Kaloosdian’s book had already received two awards in 2016. Tadem: My Father’s Village was awarded an Independent Book Publishers Association’s (IBPA) Benjamin Franklin Award as a Silver Winner in the Best New Voice Nonfiction category. The IBPA describes the book as follows:
Drawing on accounts from over a dozen witnesses, most never before published, the author recounts the life and death of one village. With striking immediacy, the author presents TADEM as a microcosm of the Genocide and argues that the Turks used the outbreak of World War I as a cover for atrocities motivated by religious hatred and greed.
Tadem: My Father’s Village also received an “IPPY” Silver award in the category of World History.

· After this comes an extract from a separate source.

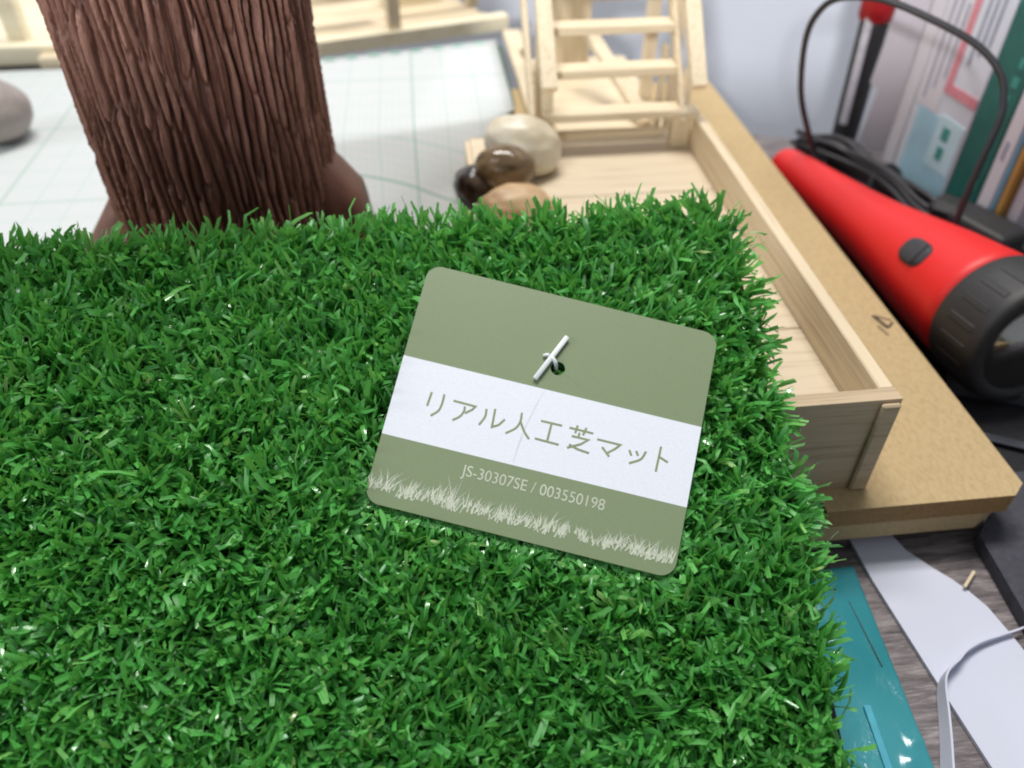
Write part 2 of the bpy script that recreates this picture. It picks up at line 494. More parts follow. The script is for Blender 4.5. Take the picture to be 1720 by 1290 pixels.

The “IPPY” Awards, launched in 1996 and given out by the Independent Publisher Book Awards, are designed to bring increased recognition to the deserving but often unsung titles published by independent authors and publishers.
Robert Kaloosdian is vice-chairman, and chairman emeritus (1997-2011), of the Armenian National Institute. ANI was founded in 1997 with a major donation by Hirair Hovnanian chairman emeritus of the Armenian Assembly of America.
The Armenian National Institute (ANI) is a 501(c)(3) educational charity based in Washington, D.C., and is dedicated to the study, research, and affirmation of the Armenian Genocide.